Lain lagi dengan Santoso. Dia warga asli Kelurahan Makasar sejak kakek buyutnya.
“Ayah saya bernama Saimih usianya 80 tahun, boleh dibilang sejarawan kampung di sekitaran Kelurahan Makasar, seperti Kampung Dukuh, Pinang Ranti, Lubang Buaya dan Kramatjati,” kata Santoso.
Menurut penuturan ayahnya, Pak Saimih, Kampung Makasar berasal dari tokoh Dato Tonggara yang memang dari Makasar. Dia seorang pejuang yang awalnya hanya singgah di tempat itu.
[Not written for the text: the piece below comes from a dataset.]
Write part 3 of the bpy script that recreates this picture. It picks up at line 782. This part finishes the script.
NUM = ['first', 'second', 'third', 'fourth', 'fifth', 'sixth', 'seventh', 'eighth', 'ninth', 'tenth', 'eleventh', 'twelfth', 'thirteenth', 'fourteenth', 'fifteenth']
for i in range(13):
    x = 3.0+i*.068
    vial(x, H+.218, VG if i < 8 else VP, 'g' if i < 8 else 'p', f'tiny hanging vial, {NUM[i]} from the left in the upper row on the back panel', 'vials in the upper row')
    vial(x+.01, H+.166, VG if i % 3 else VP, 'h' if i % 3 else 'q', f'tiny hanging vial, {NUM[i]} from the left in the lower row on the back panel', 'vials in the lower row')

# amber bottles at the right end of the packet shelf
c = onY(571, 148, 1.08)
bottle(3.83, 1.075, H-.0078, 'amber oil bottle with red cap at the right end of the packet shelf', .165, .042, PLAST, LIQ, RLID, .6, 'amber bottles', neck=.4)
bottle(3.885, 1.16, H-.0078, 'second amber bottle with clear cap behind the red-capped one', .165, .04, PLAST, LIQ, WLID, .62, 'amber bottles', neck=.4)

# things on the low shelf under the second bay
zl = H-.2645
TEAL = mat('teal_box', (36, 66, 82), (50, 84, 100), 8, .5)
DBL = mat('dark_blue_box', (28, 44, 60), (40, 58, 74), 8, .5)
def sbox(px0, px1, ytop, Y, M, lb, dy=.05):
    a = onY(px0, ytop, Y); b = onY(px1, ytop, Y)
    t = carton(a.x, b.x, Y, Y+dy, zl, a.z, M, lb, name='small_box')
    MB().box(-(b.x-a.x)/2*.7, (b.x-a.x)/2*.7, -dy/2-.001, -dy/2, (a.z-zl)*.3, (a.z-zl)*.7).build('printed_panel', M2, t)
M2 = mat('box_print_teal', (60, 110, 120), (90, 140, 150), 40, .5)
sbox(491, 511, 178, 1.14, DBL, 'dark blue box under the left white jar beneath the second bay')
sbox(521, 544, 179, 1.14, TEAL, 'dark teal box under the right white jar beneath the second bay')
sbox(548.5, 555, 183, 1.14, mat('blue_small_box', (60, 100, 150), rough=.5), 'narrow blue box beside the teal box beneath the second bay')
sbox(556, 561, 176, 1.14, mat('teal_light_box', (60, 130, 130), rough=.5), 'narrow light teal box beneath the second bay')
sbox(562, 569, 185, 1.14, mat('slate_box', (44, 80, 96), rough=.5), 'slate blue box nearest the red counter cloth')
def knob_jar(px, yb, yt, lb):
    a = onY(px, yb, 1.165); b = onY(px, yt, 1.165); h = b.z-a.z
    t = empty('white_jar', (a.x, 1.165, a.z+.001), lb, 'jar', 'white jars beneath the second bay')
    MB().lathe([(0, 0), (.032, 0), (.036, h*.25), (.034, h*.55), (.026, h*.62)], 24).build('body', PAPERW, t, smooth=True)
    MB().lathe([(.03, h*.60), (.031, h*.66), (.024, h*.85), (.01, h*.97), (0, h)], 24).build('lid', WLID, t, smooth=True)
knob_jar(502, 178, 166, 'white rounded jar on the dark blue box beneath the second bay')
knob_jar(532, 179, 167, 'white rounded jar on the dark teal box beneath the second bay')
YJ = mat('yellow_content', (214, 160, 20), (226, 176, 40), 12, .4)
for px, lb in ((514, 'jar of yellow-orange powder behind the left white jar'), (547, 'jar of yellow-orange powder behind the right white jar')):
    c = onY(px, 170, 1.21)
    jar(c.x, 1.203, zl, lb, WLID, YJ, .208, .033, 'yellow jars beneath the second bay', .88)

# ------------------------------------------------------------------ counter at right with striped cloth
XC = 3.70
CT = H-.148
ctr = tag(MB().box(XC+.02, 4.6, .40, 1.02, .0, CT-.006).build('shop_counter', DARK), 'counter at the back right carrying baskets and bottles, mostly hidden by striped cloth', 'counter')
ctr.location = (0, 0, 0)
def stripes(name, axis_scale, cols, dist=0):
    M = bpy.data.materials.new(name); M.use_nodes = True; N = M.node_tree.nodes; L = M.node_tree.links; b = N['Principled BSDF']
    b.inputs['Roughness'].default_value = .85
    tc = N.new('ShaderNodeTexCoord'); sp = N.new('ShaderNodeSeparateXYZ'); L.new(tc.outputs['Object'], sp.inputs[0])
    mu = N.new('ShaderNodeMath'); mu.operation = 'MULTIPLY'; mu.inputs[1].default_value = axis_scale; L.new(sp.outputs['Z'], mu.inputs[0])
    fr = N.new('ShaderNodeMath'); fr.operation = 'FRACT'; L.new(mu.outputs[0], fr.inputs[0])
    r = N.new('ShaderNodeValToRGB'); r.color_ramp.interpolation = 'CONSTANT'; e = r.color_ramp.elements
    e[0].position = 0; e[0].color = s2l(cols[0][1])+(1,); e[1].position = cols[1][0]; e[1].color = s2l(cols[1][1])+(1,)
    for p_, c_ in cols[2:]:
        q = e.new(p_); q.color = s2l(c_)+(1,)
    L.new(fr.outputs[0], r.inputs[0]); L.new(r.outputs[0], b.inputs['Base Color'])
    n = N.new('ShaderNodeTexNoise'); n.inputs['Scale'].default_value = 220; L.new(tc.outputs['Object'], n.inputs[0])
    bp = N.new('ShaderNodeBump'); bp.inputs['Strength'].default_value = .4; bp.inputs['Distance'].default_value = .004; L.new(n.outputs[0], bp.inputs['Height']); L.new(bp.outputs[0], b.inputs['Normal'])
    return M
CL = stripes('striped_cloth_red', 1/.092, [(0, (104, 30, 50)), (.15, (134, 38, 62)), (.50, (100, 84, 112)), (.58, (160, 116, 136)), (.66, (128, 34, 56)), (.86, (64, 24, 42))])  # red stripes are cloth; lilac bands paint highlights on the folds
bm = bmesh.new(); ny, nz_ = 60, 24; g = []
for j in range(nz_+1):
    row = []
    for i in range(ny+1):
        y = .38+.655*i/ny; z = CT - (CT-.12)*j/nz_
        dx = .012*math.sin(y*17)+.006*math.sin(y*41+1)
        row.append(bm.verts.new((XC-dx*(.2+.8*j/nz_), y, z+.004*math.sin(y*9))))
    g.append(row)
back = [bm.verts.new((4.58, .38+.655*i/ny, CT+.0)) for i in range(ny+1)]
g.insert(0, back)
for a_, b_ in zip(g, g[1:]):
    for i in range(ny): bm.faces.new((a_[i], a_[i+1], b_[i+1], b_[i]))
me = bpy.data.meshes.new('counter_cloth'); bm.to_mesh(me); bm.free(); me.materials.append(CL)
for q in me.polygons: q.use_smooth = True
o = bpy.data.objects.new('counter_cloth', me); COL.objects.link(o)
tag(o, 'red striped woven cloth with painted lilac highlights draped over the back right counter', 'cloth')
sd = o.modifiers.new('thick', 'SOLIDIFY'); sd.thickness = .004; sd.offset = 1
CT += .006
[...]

Namun akhirnya menetap dan beranak pinak di situ sehingga dikenallah kampung itu sebagai Kampung Makasar.
Peninggalan sejarah kampung ini masih ada di wilayah Kecamatan Kramatjati.
“Yaitu makam di belakang Kantor Kecamatan Kramatjati dan kini menjadi objek wisata,” ujar Santoso.
VERSI DISBUD DKI
Sejarah Kampung Makasar juga dapat dibaca pada buku “Asal-usul Nama Tempat di Jakarta” terbitan Dinas Kebudayaan dan Permuseuman DKI Jakarta tahun 2004.
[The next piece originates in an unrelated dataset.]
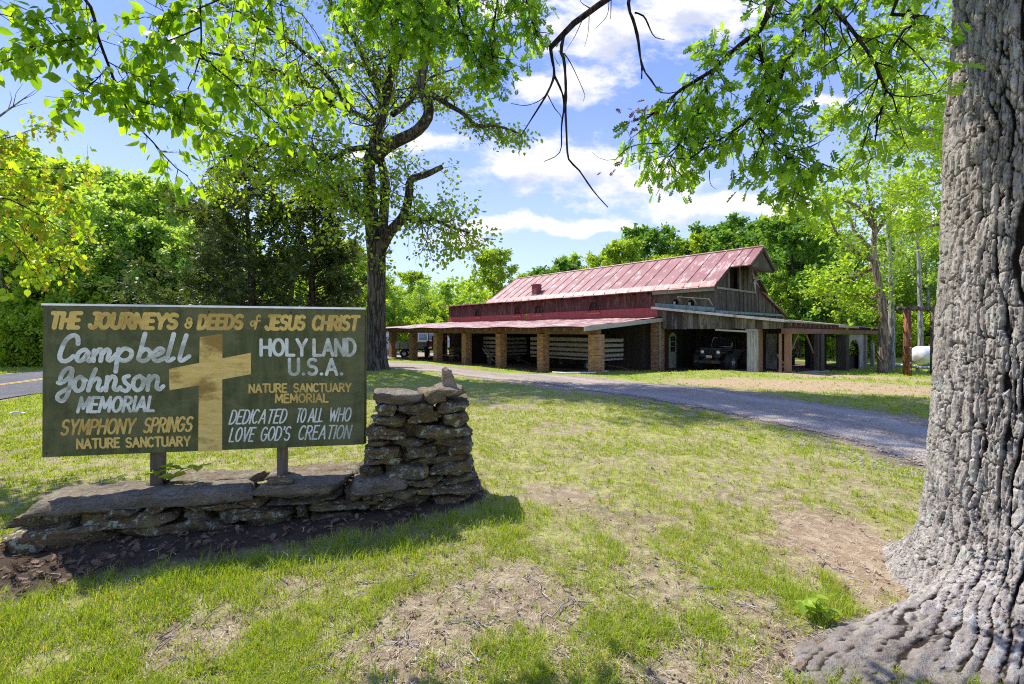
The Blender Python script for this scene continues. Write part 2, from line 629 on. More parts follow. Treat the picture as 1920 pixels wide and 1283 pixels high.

Tertulis pada halaman 53 buku itu: Disebut Kampung Makasar karena sejak tahun 1686 dijadikan tempat permukiman orang- orang Makasar di bawah pimpinan Daeng Matara. Mereka adalah tawanan perang dari Kerajaan Gowa yang dibawa ke Batavia oleh Kompeni Belanda setelah dibantu Kerajaan Bone dan Soppeng mengalahkan Kerajaan Gowa di bawah Sultan Hasanudin. Banyak sejarawan menyebut kemenangan Kompeni Belanda tersebut berkat politik devide et empera atau adu domba.
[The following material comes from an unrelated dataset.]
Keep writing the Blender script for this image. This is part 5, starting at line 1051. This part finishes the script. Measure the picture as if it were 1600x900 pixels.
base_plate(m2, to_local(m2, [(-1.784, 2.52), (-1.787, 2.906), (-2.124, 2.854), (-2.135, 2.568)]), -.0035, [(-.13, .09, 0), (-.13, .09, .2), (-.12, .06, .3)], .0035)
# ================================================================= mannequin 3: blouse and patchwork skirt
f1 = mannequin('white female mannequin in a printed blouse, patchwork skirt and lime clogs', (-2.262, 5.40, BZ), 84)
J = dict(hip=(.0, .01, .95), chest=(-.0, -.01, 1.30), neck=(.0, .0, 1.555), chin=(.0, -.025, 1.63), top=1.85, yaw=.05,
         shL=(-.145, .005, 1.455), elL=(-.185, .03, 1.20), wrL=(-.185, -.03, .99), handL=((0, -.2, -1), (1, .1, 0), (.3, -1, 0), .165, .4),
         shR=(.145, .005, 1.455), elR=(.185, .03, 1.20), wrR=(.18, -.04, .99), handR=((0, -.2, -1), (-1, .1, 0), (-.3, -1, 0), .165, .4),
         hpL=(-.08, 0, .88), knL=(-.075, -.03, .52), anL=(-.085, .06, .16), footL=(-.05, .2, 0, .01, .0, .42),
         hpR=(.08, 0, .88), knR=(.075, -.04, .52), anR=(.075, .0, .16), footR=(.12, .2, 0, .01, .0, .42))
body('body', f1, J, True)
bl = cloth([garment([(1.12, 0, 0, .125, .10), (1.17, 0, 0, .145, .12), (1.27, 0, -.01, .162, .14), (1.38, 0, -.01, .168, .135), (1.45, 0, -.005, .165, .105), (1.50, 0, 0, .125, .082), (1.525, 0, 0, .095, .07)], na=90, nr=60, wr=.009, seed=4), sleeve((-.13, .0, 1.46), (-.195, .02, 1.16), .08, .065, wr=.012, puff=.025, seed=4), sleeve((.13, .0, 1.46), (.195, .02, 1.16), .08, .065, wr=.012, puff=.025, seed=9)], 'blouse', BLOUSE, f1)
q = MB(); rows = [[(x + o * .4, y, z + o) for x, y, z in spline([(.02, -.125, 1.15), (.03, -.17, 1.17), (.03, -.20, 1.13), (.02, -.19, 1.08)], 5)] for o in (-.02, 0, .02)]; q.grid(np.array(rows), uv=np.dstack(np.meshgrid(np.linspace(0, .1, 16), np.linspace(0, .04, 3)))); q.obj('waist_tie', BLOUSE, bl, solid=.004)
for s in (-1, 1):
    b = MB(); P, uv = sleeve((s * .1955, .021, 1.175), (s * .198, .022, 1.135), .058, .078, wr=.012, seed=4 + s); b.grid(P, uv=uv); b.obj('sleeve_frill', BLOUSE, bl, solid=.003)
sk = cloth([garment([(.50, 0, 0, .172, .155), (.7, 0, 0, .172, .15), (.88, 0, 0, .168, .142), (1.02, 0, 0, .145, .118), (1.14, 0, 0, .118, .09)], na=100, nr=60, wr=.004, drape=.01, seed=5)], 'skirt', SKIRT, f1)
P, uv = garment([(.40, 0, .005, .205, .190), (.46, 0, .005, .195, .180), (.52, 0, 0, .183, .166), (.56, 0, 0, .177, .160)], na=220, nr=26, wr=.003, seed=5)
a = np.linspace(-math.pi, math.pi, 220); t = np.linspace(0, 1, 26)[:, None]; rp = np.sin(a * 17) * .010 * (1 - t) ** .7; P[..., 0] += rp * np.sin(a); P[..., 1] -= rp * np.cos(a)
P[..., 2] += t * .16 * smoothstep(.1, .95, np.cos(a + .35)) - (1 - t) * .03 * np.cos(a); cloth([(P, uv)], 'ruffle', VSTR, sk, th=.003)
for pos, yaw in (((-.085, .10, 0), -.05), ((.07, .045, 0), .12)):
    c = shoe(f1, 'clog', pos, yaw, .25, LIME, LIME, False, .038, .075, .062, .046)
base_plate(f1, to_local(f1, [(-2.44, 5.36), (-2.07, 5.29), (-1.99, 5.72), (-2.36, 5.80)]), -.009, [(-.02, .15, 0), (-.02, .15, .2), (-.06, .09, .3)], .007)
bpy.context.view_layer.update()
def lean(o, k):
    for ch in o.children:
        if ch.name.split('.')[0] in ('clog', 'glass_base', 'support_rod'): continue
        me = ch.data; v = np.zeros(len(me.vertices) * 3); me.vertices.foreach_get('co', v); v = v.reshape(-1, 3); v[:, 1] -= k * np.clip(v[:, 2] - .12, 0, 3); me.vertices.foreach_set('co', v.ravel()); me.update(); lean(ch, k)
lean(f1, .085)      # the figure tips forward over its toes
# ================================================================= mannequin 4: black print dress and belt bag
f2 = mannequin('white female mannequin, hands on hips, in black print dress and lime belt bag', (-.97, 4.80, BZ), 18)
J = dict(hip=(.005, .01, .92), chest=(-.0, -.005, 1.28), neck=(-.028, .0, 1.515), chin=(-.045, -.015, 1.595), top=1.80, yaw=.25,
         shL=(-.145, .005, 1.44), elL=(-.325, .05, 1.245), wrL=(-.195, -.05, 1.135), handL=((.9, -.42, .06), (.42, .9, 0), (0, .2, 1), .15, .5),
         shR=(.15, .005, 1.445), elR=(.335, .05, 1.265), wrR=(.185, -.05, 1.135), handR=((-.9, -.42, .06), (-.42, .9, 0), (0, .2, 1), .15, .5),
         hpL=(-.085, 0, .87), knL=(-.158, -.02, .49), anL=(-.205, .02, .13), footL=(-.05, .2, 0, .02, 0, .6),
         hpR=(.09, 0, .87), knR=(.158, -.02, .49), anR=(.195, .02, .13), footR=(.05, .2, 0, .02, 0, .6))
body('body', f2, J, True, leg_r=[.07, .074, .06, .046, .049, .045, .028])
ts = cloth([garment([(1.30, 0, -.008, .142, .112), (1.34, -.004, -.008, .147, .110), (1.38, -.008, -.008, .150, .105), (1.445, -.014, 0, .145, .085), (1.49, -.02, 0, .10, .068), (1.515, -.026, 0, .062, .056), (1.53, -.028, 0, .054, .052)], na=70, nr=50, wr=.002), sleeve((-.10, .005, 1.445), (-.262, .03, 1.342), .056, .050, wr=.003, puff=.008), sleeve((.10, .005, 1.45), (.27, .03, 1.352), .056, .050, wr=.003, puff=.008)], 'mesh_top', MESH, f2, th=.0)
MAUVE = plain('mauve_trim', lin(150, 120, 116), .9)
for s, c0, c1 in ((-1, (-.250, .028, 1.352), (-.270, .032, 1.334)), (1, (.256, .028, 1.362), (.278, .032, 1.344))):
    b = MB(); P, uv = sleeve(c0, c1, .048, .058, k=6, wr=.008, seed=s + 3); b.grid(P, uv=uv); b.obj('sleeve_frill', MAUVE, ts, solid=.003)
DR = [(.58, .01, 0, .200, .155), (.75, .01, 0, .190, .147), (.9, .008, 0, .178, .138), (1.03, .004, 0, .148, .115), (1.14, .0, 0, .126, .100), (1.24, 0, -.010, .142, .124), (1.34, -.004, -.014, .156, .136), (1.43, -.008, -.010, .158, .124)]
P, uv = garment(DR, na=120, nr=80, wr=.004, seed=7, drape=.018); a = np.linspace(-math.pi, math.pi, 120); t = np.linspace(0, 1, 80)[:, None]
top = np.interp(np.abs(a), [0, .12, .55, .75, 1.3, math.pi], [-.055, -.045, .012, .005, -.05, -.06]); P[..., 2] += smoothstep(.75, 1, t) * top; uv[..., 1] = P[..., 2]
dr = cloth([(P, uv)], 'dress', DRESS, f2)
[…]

Pada awalnya mereka di Batavia diperlakukan sebagai budak. Namun kemudian dijadikan pasukan bala bantuan dan dilibatkan dalam berbagai peperangan oleh Kompeni.
Pada tahun 1673 mereka ditempatkan di sebelah utara Amanusgracht yang kemudian dikenal dengan sebutan Kampung Baru. Ini berdasarkan tulisan De Haan tahun 1935. Namun tanah di Kampung Makasar itu mereka sewakan kepada pihak ketiga. Akhirnya jatuh ke tangan Frederik Willem Preyer.
Salah seorang putri Daeng Matara diperisteri Pangeran Purbaya dari Banten yang memiliki beberapa rumah dan ternak di Condet sebelah barat Kampung Makasar.
Dikaitkan dengan Dato Tonggara dari Kampung Makasar menurut buku ini ada legenda yang menyebutkan berkat kesaktian Dato Tonggara terbentuklah Batu Ampar yaitu nama kampung di sebelah timur Ciliwung di daerah Condet yang berasal dari kata Ci-Ondet.
Kelurahan Makasar menurut Lurah Arroyantoro saat ini berpenduduk 42.620 jiwa dari 13.475 KK yang menempati wilayah seluas 161,02 Ha yang terdiri dari 94 RT dari 7 RW.
Tentu saja penduduk Kelurahan Makasar sudah bercampur baur dari berbagai etnis dan budaya. Namun budaya gotongroyong dari berbagai elemen masyarakat menghadapi berbagai masalah barang tentu tetap dikedepankan.
Suasana lingkungan Kelurahan Makasar masih hijau. Kontur tanahnya yang bergelombang membuat pemandangannya tidak monoton.
Bangunan Kantor Kelurahan Makasar menapak di atas tanah yang lebih tinggi membuat pagar dan turapnya kelihatan seperti benteng.
“Bukan seperti Fort Rotterdam benteng di Kota Makasar tempat wafatnya Pangeran Diponegoro, melainkan mirip benteng Martello di Pulau Kelor,” kata Abu Galih pengamat pariwisata dan budaya Jakarta. (Suprihardjo).